### What you should do
Work out how many lines of the listing hold the string "pixels". Answer with that number alone.

[Source records]
★ ★ ★ ★ ★ ★ ★

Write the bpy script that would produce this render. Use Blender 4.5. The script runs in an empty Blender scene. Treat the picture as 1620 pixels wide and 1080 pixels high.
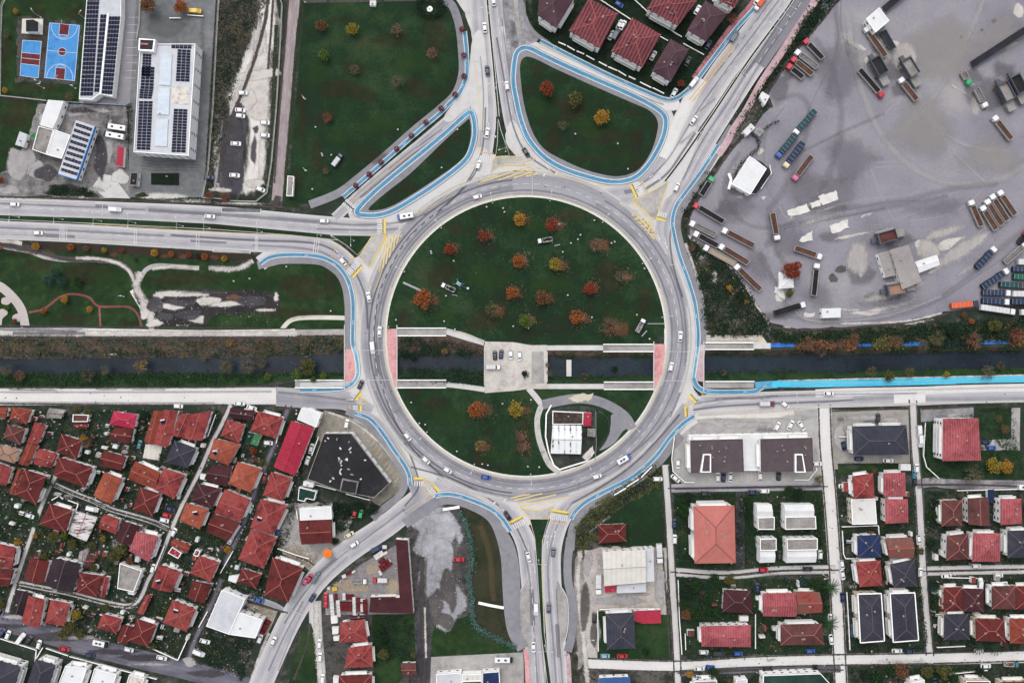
import bpy,math,random
from mathutils import Vector
from mathutils.geometry import tessellate_polygon
R=math.radians
random.seed(11)
scene=bpy.context.scene
# ---------------------------------------------------------------- camera, sky, sun, exposure
S=0.28            # metres per photo pixel on the ground
H=450.0           # height of the drone
cam_d=bpy.data.cameras.new("camera");cam=bpy.data.objects.new("camera",cam_d)
scene.collection.objects.link(cam)
cam.location=(0,0,H);cam.rotation_euler=(0,0,0)
cam_d.sensor_width=36;cam_d.lens=36 * H / (1620 * S)
cam_d.clip_end=6000
scene.camera=cam
world=bpy.data.worlds.new("World");scene.world=world;world.use_nodes=True
wn=world.node_tree.nodes;wl=world.node_tree.links
SUN_EL,SUN_AZ=R(66),R(335)
sky=wn.new('ShaderNodeTexSky');sky.sky_type='NISHITA';sky.sun_disc=False
sky.sun_elevation=SUN_EL;sky.sun_rotation=SUN_AZ;sky.dust_density=4.0;sky.air_density=1.0
cloud=wn.new('ShaderNodeHueSaturation');cloud.inputs['Saturation'].default_value=.3   # an overcast sky is nearly white
wl.new(sky.outputs[0],cloud.inputs['Color']);wl.new(cloud.outputs[0],wn['Background'].inputs[0]);wn['Background'].inputs[1].default_value=0.15
sun_d=bpy.data.lights.new("sun",'SUN');sun_d.energy=.7;sun_d.angle=R(45);sun_d.color=(1,.965,.92)
sun=bpy.data.objects.new("sun",sun_d);scene.collection.objects.link(sun)
sun.location=(120,-120,200)
sun.rotation_euler=(R(90) - SUN_EL,0,math.pi - SUN_AZ)
vs=scene.view_settings
vs.view_transform='Standard';vs.look='None';vs.gamma=1.0;vs.exposure=0.64
GAIN=1.55         # roughly what a white horizontal surface shows; photo colour / GAIN = base colour

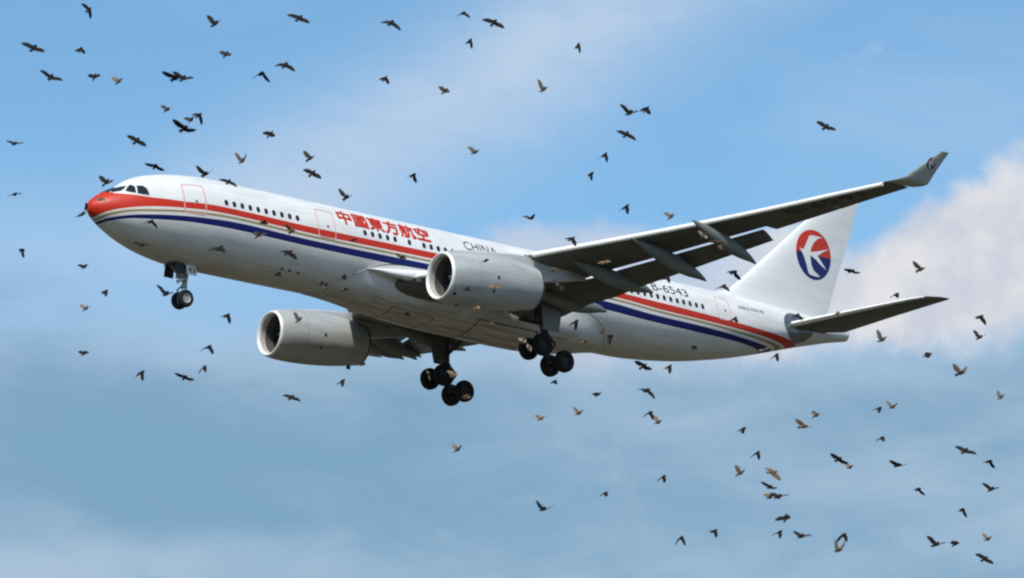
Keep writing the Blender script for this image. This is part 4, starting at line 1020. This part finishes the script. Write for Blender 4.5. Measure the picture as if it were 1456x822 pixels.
("t",(-29.66,-92.5,42.41),(0.133,0.044,0.096),(-0.029,0.223,0.241),(-0.045,-0.273,-0.18),'pale bird with spread wings, under the wing above the outer flap fairing'),
("b",(-28.59,-92.06,42.42),(0.036,-0.163,0.034),(-0.258,0.201,0.06),(0.123,-0.171,-0.254),'rust brown bird with wings spread wide, on the outermost flap track fairing'),
("t",(-37.98,-86.59,36.84),(-0.071,-0.152,0.028),(0.071,0.234,0.222),(-0.069,-0.218,-0.238),'pale bird with half folded wings, against the front starboard main wheel'),
("b",(-36.78,-86.51,37.05),(0.138,-0.021,0.097),(-0.059,0.258,0.197),(-0.016,-0.323,-0.064),'buff bird with raised wings, behind the starboard gear leg'),
("b",(-34.69,-84.61,36.89),(-0.005,-0.165,0.039),(0.006,0.328,0.031),(-0.046,-0.318,-0.076),'tan bird with half folded wings, against the rear starboard main wheel'),
("t",(-35.55,-89.15,38.03),(0.11,0.043,0.122),(0.01,0.281,0.173),(-0.096,-0.29,-0.126),'pale bird with half folded wings, on top of the front port main wheel'),
("t",(-34.38,-88.02,38.18),(0.092,0.069,0.125),(0.087,0.23,0.22),(-0.096,-0.242,-0.202),'pale bird with half folded wings, against the face of the front port main wheel'),
("d",(-27.89,-95.69,38.97),(0.147,0.006,0.085),(0.051,0.326,0.016),(0.074,-0.241,-0.213),'dark bird with wings arched down, on the tailplane root plate'),
("b",(-25.25,-95.03,39.64),(0.139,0.05,0.084),(0.114,0.31,0.012),(-0.051,-0.295,-0.138),'dark brown bird with half folded wings, over the inner tailplane leading edge'),
("t",(-27.56,-93.47,38.13),(0.139,0.04,0.09),(0.048,0.314,0.089),(-0.033,-0.327,0.03),'pale bird with half folded wings, at the rear end of the blue stripe'),
("d",(-61.07,-107.33,33.03),(0.133,0.022,0.104),(-0.268,0.194,-0.051),(0.01,-0.279,-0.176),'dark bird with wings arched down, on the white fuselage behind the nose gear'),
("d",(-54.25,-100.96,35.5),(0.141,-0.012,0.094),(-0.058,0.304,0.114),(0.264,-0.12,-0.18),'dark bird with wings spread wide, on the white fuselage below the second door'),
("d",(-43.48,-84.61,40.15),(0.016,-0.166,0.032),(0.008,0.33,0.007),(-0.034,-0.308,-0.112),'dark bird with half folded wings, beside three black vents on the front belly'),
("d",(-42.5,-82.11,42.87),(0.02,-0.166,0.032),(0.001,0.329,0.023),(0.016,-0.309,-0.116),'dark bird with half folded wings, on the gold line under the front windows'),
("m",(-44.21,-84.36,41.55),(0.102,-0.07,0.116),(-0.055,0.281,0.165),(0.191,-0.264,0.052),'dark bird with paler raised wings, on the blue stripe under the front windows'),
("b",(-49.25,-93.83,38.69),(0.006,-0.166,0.034),(-0.212,0.058,0.253),(-0.022,-0.327,-0.041),'tan bird with raised wings, on the stripes just ahead of the second door'),
]

# ------------------------------------------------------------------ birds
def bird_mat(name, body, wing, trans):
    m = bpy.data.materials.new(name); m.use_nodes = True
    T = NT(m.node_tree); nt = m.node_tree; b = nt.nodes['Principled BSDF']
    o = T.new('ShaderNodeTexCoord').outputs['Object']
    n = T.noise(o, 14, 4, .6)
    T.put(b.inputs['Base Color'], T.mix(T.ramp(n, .3, .7), tuple(c * .6 for c in wing), tuple(c * 1.3 for c in wing)))
    b.inputs['Roughness'].default_value = .8; b.inputs['Specular IOR Level'].default_value = .02
    if trans:
        tr = T.new('ShaderNodeBsdfTranslucent'); tr.inputs[0].default_value = (*[min(1, c * 1.4) for c in wing], 1)
        mx = T.new('ShaderNodeMixShader'); mx.inputs[0].default_value = trans
        out = [x for x in nt.nodes if x.type == 'OUTPUT_MATERIAL'][0]
        nt.links.new(b.outputs[0], mx.inputs[1]); nt.links.new(tr.outputs[0], mx.inputs[2]); nt.links.new(mx.outputs[0], out.inputs[0])
    return m
BM = {'d': (bird_mat("slate_feathers", 0, (.024, .019, .016), 0), bird_mat("slate_wing", 0, (.024, .020, .017), 0)),
      'm': (bird_mat("charcoal_feathers", 0, (.025, .023, .022), 0), bird_mat("sunlit_ash_wing", 0, (.10, .085, .07), .35)),  # wing tone raised to stand in for sun on the feathers
      't': (bird_mat("grey_feathers", 0, (.07, .06, .05), 0), bird_mat("sunlit_pale_wing", 0, (.32, .26, .20), .4)),  # sunlit look of raised wings put into their pale colour
      'b': (bird_mat("brown_feathers", 0, (.14, .09, .055), 0), bird_mat("buff_wing", 0, (.28, .20, .12), .35))}

def bird_mesh(kind, h, a, b):
    """one continuous skin: lofted body with head, beak and tail fan; wings grown out of its flanks"""
    h = Vector(h); a = Vector(a); b = Vector(b)
    L = h.length; fwd = h.normalized()
    lat = (b - a); lat = lat - fwd * lat.dot(fwd)
    if lat.length < .05: lat = fwd.orthogonal()
    lat.normalize(); upv = lat.cross(fwd)
    # rings along the body: position (fraction of half length), half width, half height, drop
    RG = [(-1.0, .050, .006, 0), (-.72, .036, .008, 0), (-.45, .028, .022, 0), (-.2, .042, .042, -.004), (.05, .052, .052, -.006), (.3, .054, .054, -.004), (.52, .044, .046, .002), (.68, .030, .032, .010), (.80, .029, .030, .014), (.90, .022, .022, .012), (.96, .008, .008, .009), (1.06, .002, .002, .004)]
    N = 8; V = []; F = []; MI = []
    for t, w, hh, dr in RG:
        for j in range(N):
            an = 2 * math.pi * (j + .5) / N
            V.append(fwd * (t * L) + lat * (w * 1.14 * math.cos(an)) + upv * (hh * 1.14 * math.sin(an) + dr))
    i0, i1 = 3, 6            # wing root spans rings 3..6; side faces j=7 (right flank) and j=3 (left flank)
    for i in range(len(RG) - 1):
        for j in range(N):
            if i0 <= i < i1 and j in (7, 3): continue
            k = (j + 1) % N
            F.append((i * N + j, i * N + k, (i + 1) * N + k, (i + 1) * N + j)); MI.append(0)
    F.append(tuple(range(N))[::-1]); MI.append(0)
    F.append(tuple((len(RG) - 1) * N + j for j in range(N))); MI.append(0)
    def wing(tip, j, sgn):
        jt, jb = ((j + 1) % N, j) if sgn > 0 else (j, (j + 1) % N)
        loop = [(i * N + jt) for i in range(i0, i1 + 1)] + [(i * N + jb) for i in range(i1, i0 - 1, -1)]   # top rear->front, bottom front->rear
        sh = fwd * (.12 * L) + lat * (sgn * .05)
        span = tip - sh
        out = span.normalized(); nrm = out.cross(fwd)
        nrm = (nrm * sgn).normalized() if nrm.length > .05 else upv
        cd = fwd - out * fwd.dot(out) * .75
        if cd.length < .25: cd = cd + upv * .1
        cd = cd.normalized() * min(1, .45 + cd.length * .55)
        prev = loop
        for f, le, te, th, bend in ((.22, .068, -.100, .009, .010), (.45, .074, -.096, .007, .018), (.68, .056, -.088, .005, .014), (.87, .024, -.072, .003, .006), (1.0, -.012, -.046, .0015, 0)):
            o = len(V); c = sh + span * f + upv * bend
            for q in (0, .33, .67, 1): V.append(c + cd * (te + (le - te) * q) + nrm * (th if 0 < q < 1 else th * .5))
            for q in (1, .67, .33, 0): V.append(c + cd * (te + (le - te) * q) - nrm * (th if 0 < q < 1 else th * .5))
            cur = list(range(o, o + 8))
            for q in range(8):
                k = (q + 1) % 8; F.append((prev[q], prev[k], cur[k], cur[q])); MI.append(1)
            prev = cur
        F.append(tuple(prev)); MI.append(1)
    wing(b, 7, 1); wing(a, 3, -1)
    me = mesh("bird", V, F, list(BM[kind]), mi=MI, angle=60)
    return me
for kind, c, h, a, b, label in BIRDS:
    o = link("bird", bird_mesh(kind, h, a, b), None, c)
    o["label"] = label; o["category"] = "bird"; o["group"] = "birds flocking around the airliner"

★ ★ ★ ★ ★ ★ ★

### Exercise result
2